Your goal -
Word for word, copy all the data and drop the pictures.

Dataset content -
-------------------------
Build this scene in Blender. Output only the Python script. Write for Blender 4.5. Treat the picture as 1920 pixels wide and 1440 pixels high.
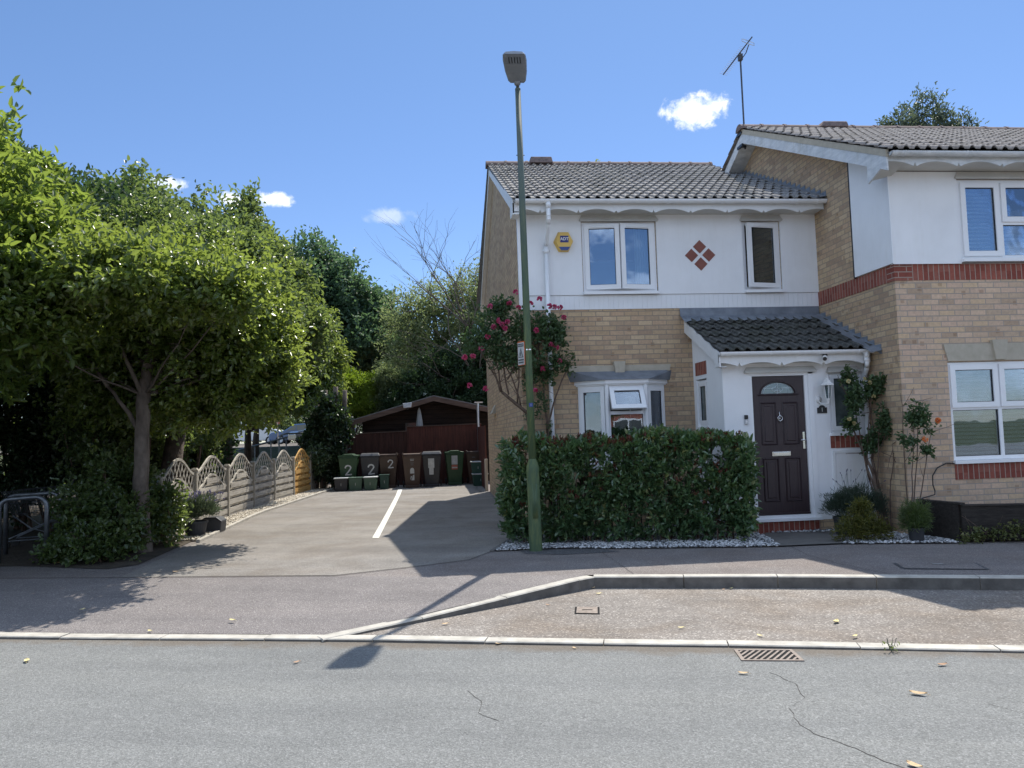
import bpy, math, random
import numpy as np
from mathutils import Matrix, Vector

SC = bpy.context.scene
for o in list(bpy.data.objects): bpy.data.objects.remove(o, do_unlink=True)
COL = SC.collection
rad = math.radians

# ------------------------------------------------------------------ camera
cam_data = bpy.data.cameras.new('camera')
cam = bpy.data.objects.new('camera', cam_data); COL.objects.link(cam)
cam_data.sensor_width = 36.0
cam_data.lens = 36.0 * 1442.0 / 1920.0
cam_data.clip_start = 0.05; cam_data.clip_end = 3000
def cam_axes(p, r, y):
    fw = Vector((math.sin(y)*math.cos(p), math.cos(y)*math.cos(p), math.sin(p)))
    rt = Vector((math.cos(y), -math.sin(y), 0)); up = rt.cross(fw)
    return rt*math.cos(r)-up*math.sin(r), up*math.cos(r)+rt*math.sin(r), fw
_rt, _up, _fw = cam_axes(rad(3.694), rad(1.763), rad(5.900))
m = Matrix((( _rt.x, _up.x, -_fw.x, 0), (_rt.y, _up.y, -_fw.y, 0), (_rt.z, _up.z, -_fw.z, 1.5), (0, 0, 0, 1)))
cam.matrix_world = m
SC.camera = cam

# ------------------------------------------------------------------ light
SUN = Vector((0.28, 0.56, 1.0)).normalized()      # towards the sun
SUN_EL = math.asin(SUN.z); SUN_AZ = math.atan2(SUN.x, SUN.y)
sl = bpy.data.lights.new('sun', 'SUN'); sl.energy = 4.3; sl.angle = rad(0.5); sl.color = (1.0, 0.94, 0.84)
so = bpy.data.objects.new('sun', sl); COL.objects.link(so)
so.rotation_euler = (-SUN).to_track_quat('-Z', 'Y').to_euler(); so.location = (0, 0, 30)
SC.view_settings.view_transform = 'Standard'; SC.view_settings.look = 'None'
SC.view_settings.gamma = 1.0; SC.view_settings.use_curve_mapping = False
SC.view_settings.exposure = 0.55

class NT:
    """tiny node helper"""
    def __init__(s, tree): s.t = tree; s.t.nodes.clear()
    def n(s, typ, ins=None, **kw):
        nd = s.t.nodes.new(typ)
        for k, v in kw.items(): setattr(nd, k, v)
        for k, v in (ins or {}).items():
            sock = nd.inputs[k]
            if isinstance(v, bpy.types.NodeSocket): s.t.links.new(v, sock)
            else: sock.default_value = v
        return nd
    def link(s, a, b): s.t.links.new(a, b)
    def math(s, op, a, b=None, c=None, clamp=False):
        ins = {0: a}
        if b is not None: ins[1] = b
        if c is not None: ins[2] = c
        return s.n('ShaderNodeMath', ins, operation=op, use_clamp=clamp).outputs[0]
    def vmath(s, op, a, b=None, out=0):
        ins = {0: a}
        if b is not None: ins[1] = b
        return s.n('ShaderNodeVectorMath', ins, operation=op).outputs[out]
    def ramp(s, fac, stops, interp='LINEAR'):
        r = s.n('ShaderNodeValToRGB', {0: fac}); r.color_ramp.interpolation = interp
        el = r.color_ramp.elements
        while len(el) < len(stops): el.new(0.5)
        for e, (p, c) in zip(el, stops):
            e.position = p; e.color = (c[0], c[1], c[2], 1) if len(c) == 3 else c
        return r.outputs[0]
    def mix(s, fac, a, b, blend='MIX'):
        nd = s.t.nodes.new('ShaderNodeMix'); nd.data_type = 'RGBA'; nd.blend_type = blend
        for k, v in ((0, fac), (6, a), (7, b)):
            if isinstance(v, bpy.types.NodeSocket): s.t.links.new(v, nd.inputs[k])
            else: nd.inputs[k].default_value = v if k == 0 else (v[0], v[1], v[2], 1)
        return nd.outputs[2]
    def noise(s, vec, scale, detail=3, rough=0.55, dist=0.0):
        return s.n('ShaderNodeTexNoise', {'Vector': vec, 'Scale': scale, 'Detail': detail, 'Roughness': rough, 'Distortion': dist}).outputs[0]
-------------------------
The answer -
Build this scene in Blender. Output only the Python script. Write for Blender 4.5. Treat the picture as 1920 pixels wide and 1440 pixels high.
import bpy, math, random
import numpy as np
from mathutils import Matrix, Vector

SC = bpy.context.scene
for o in list(bpy.data.objects): bpy.data.objects.remove(o, do_unlink=True)
COL = SC.collection
rad = math.radians

# ------------------------------------------------------------------ camera
cam_data = bpy.data.cameras.new('camera')
cam = bpy.data.objects.new('camera', cam_data); COL.objects.link(cam)
cam_data.sensor_width = 36.0
cam_data.lens = 36.0 * 1442.0 / 1920.0
cam_data.clip_start = 0.05; cam_data.clip_end = 3000
def cam_axes(p, r, y):
    fw = Vector((math.sin(y)*math.cos(p), math.cos(y)*math.cos(p), math.sin(p)))
    rt = Vector((math.cos(y), -math.sin(y), 0)); up = rt.cross(fw)
    return rt*math.cos(r)-up*math.sin(r), up*math.cos(r)+rt*math.sin(r), fw
_rt, _up, _fw = cam_axes(rad(3.694), rad(1.763), rad(5.900))
m = Matrix((( _rt.x, _up.x, -_fw.x, 0), (_rt.y, _up.y, -_fw.y, 0), (_rt.z, _up.z, -_fw.z, 1.5), (0, 0, 0, 1)))
cam.matrix_world = m
SC.camera = cam

# ------------------------------------------------------------------ light
SUN = Vector((0.28, 0.56, 1.0)).normalized()      # towards the sun
SUN_EL = math.asin(SUN.z); SUN_AZ = math.atan2(SUN.x, SUN.y)
sl = bpy.data.lights.new('sun', 'SUN'); sl.energy = 4.3; sl.angle = rad(0.5); sl.color = (1.0, 0.94, 0.84)
so = bpy.data.objects.new('sun', sl); COL.objects.link(so)
so.rotation_euler = (-SUN).to_track_quat('-Z', 'Y').to_euler(); so.location = (0, 0, 30)
SC.view_settings.view_transform = 'Standard'; SC.view_settings.look = 'None'
SC.view_settings.gamma = 1.0; SC.view_settings.use_curve_mapping = False
SC.view_settings.exposure = 0.55

class NT:
    """tiny node helper"""
    def __init__(s, tree): s.t = tree; s.t.nodes.clear()
    def n(s, typ, ins=None, **kw):
        nd = s.t.nodes.new(typ)
        for k, v in kw.items(): setattr(nd, k, v)
        for k, v in (ins or {}).items():
            sock = nd.inputs[k]
            if isinstance(v, bpy.types.NodeSocket): s.t.links.new(v, sock)
            else: sock.default_value = v
        return nd
    def link(s, a, b): s.t.links.new(a, b)
    def math(s, op, a, b=None, c=None, clamp=False):
        ins = {0: a}
        if b is not None: ins[1] = b
        if c is not None: ins[2] = c
        return s.n('ShaderNodeMath', ins, operation=op, use_clamp=clamp).outputs[0]
    def vmath(s, op, a, b=None, out=0):
        ins = {0: a}
        if b is not None: ins[1] = b
        return s.n('ShaderNodeVectorMath', ins, operation=op).outputs[out]
    def ramp(s, fac, stops, interp='LINEAR'):
        r = s.n('ShaderNodeValToRGB', {0: fac}); r.color_ramp.interpolation = interp
        el = r.color_ramp.elements
        while len(el) < len(stops): el.new(0.5)
        for e, (p, c) in zip(el, stops):
            e.position = p; e.color = (c[0], c[1], c[2], 1) if len(c) == 3 else c
        return r.outputs[0]
    def mix(s, fac, a, b, blend='MIX'):
        nd = s.t.nodes.new('ShaderNodeMix'); nd.data_type = 'RGBA'; nd.blend_type = blend
        for k, v in ((0, fac), (6, a), (7, b)):
            if isinstance(v, bpy.types.NodeSocket): s.t.links.new(v, nd.inputs[k])
            else: nd.inputs[k].default_value = v if k == 0 else (v[0], v[1], v[2], 1)
        return nd.outputs[2]
    def noise(s, vec, scale, detail=3, rough=0.55, dist=0.0):
        return s.n('ShaderNodeTexNoise', {'Vector': vec, 'Scale': scale, 'Detail': detail, 'Roughness': rough, 'Distortion': dist}).outputs[0]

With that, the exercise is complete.